Examples of the Mandatory Separation Requirement

No exception

Jane is a new temporary employee. Her assignment began on July 1. She is not retired, a full-time student, intern, extern, or inmate. Jane can work as a temporary until May 31 of the following year (11 months later). If her first day of being separated from employment is June 1, Jane must be separated from the State of North Carolina temporary employment through July 1 (31 days later). She is eligible for re-employment as a state government temporary on July 2 (the 32nd day).

Exempted category

Claire retired from the State of North Carolina on January 1. She was hired in a part-time temporary position on October 1. Since Claire is retired, she may work longer than 11 consecutive months without separating.

Exception ends

Mike is hired into a temporary position while enrolled in college as a full-time student. Mike works for 15 consecutive months without being separated because he is in an exempted category. He graduates from college and is no longer a full-time student. Because Mike has worked for more than 11 consecutive months without being separated, even though he was in an exempted category, he must be separated immediately because his exemption has ended.

Summer break for full-time students

Rob is a full-time college student and has been employed as a temporary for 11 consecutive months by the end of the spring semester. He is enrolled for the fall semester as a full-time student but is not taking summer classes. Rob may continue to work throughout the summer without separating because of his full-time enrollment in the spring and the fall. If Rob’s fall semester full-time status changes during the summer, he must be separated immediately because his exemption has ended.

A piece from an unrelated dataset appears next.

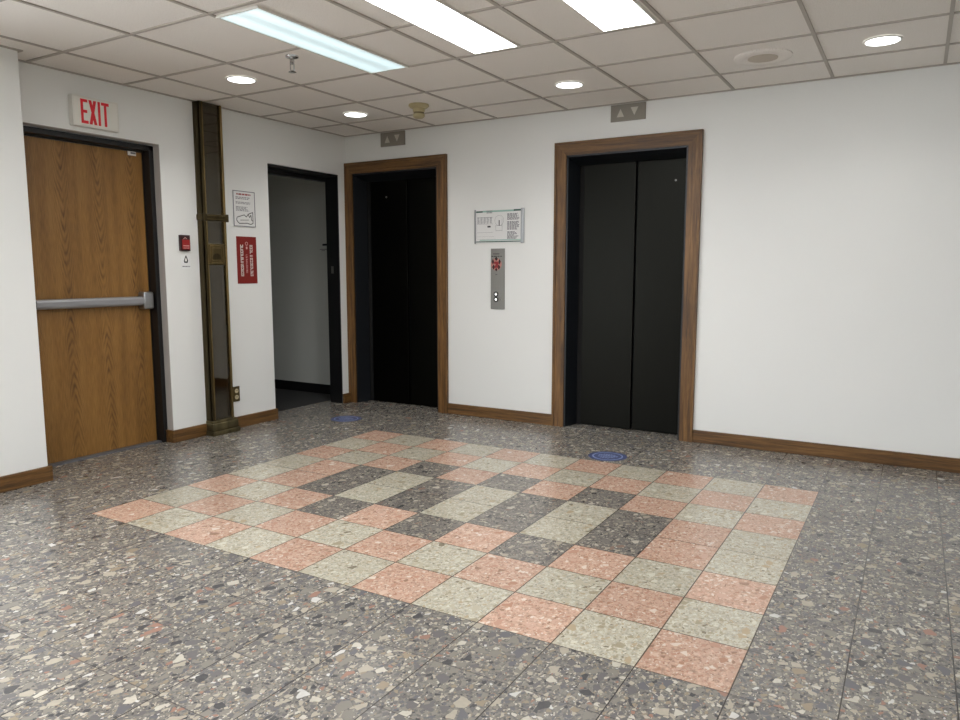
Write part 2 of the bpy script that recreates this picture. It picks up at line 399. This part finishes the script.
# baseboards (oak, small round-over at the top)
BH, BT = .096, .02
def bb(name, segs, mat, label):
    w = MB()
    for s_ in segs: w.box(*s_, 0, BH, .004)
    return struct(w.build(name, mat), label, 'baseboard')
CO = .1  # casing width
bb('baseboard_back', [(E1+EH+CO-.002, E2-EH-CO+.002, YW-BT, YW), (E2+EH+CO-.002, XR, YW-BT, YW)], M['oak_x'], 'oak baseboard along the elevator wall')
bb('baseboard_left', [(XL, XL+BT, D1b-.0, 1.598, ), (XL-.066, XL+BT, D1b-BT, D1b+.001), (XL, XL+BT, 1.852, D2a), (XL-.1, XL+BT, D2a-.001, D2a+BT*.6), (XL-.003, XL+BT, D2b-.004, YW)], M['oak_y'], 'oak baseboard along the left wall around the brass chute')
bb('baseboard_stub', [(XS, XS+BT, -.95, .238), (XL, XS+BT, .237, .256)], M['oak_y'], 'oak baseboard at the foot of the projecting white wall')

# exit door (flush oak) in its recess
d = thing('door_1', (-1.19, .8, 0), 'flush oak exit door with gray push bar under the exit sign', 'door', kind='structure')
w = MB().prism([(.37, .012), (1.262, .012), (1.262, 2.165), (.37, 2.165)], 0, -1.235, -1.19); w.build('door_leaf', M['veneer'], d)
w = MB(); w.box(-1.245, -1.112, 1.271, 1.3055, 0, 2.213, .002); w.box(-1.245, -1.112, .32, .362, 0, 2.213, .002); w.box(-1.245, -1.112, .32, 1.3055, 2.178, 2.213, .002)
w.box(-1.245, -1.186, 1.2635, 1.275, 0, 2.2); w.box(-1.245, -1.186, .36, .3685, 0, 2.2); w.box(-1.245, -1.186, .36, 1.27, 2.167, 2.19)
w.build('door_frame', M['black'], d)
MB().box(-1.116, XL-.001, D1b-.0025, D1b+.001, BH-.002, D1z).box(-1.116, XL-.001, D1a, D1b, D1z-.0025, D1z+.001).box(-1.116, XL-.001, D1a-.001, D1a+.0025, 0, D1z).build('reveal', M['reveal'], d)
MB().box(-1.245, -1.14, .36, 1.27, 0, .01, .002).build('threshold', M['threshold'], d)
w = MB(); w.prism([(-1.145, 1.053), (-1.128, 1.06), (-1.122, 1.072), (-1.122, 1.1), (-1.128, 1.112), (-1.145, 1.119)], 1, .40, 1.175)
w.box(-1.19, -1.14, .40, 1.175, 1.063, 1.109)
pb = w.build('push_bar', M['barpaint'], d)
MB().box(-1.19, -1.118, 1.17, 1.253, 1.024, 1.152, .012, 3).build('bar_housing', M['alu'], pb, True)
MB().box(-1.19, -1.1895, 1.152, 1.218, 2.138, 2.172).build('label_sticker', M['signwhite'], d)
MB().box(-1.1895, -1.1892, 1.175, 1.215, 2.150, 2.162).build('sticker_print', M['ink'], d)

# open doorway
d = thing('door_2', (-1.15, 2.8, 0), 'open doorway with black metal frame between chute and elevator', 'doorway', kind='structure')
w = MB(); w.box(-1.203, XL-.004, D2b-.012, D2b-.001, 0, D2z-.002, .002); w.box(-1.25, XL-.012, D2a+.001, D2a+.012, 0, D2z-.002, .002); w.box(-1.25, XL-.012, D2a+.002, D2b-.002, D2z-.02, D2z-.002, .002)
w.box(-1.25, -1.19, D2a+.01, D2b-.01, D2z-.06, D2z-.012)
w.build('door_frame', M['black'], d)
MB().box(-1.15, -1.12, D2b-.0135, D2b-.0118, 1.28, 1.35).build('strike_plate', M['steel'], d)
t = thing('wall_hook', (-1.53, 3.6, 1.56), 'small dark fitting on hallway wall beside the black doorway jamb', 'fitting')
MB().box(-1.58, -1.5, 3.585, 3.6, 1.565, 1.585, .002).build('plate', M['black'], t)
MB().box(-1.62, -1.53, 3.59, 3.6, 1.525, 1.532).box(-1.60, -1.56, 3.592, 3.6, 1.512, 1.517).build('rail', M['ink'], t)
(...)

Consecutive temporary assignments

Joyce is not retired, a full-time student, intern, extern or inmate. She works as a temporary for the Department of Health and Human Services for six months. Joyce then transfers to a different temporary assignment with the Department of Public Safety without being separated for 31 consecutive days. She may work for five more months in her new assignment and then must be separated from temporary employment.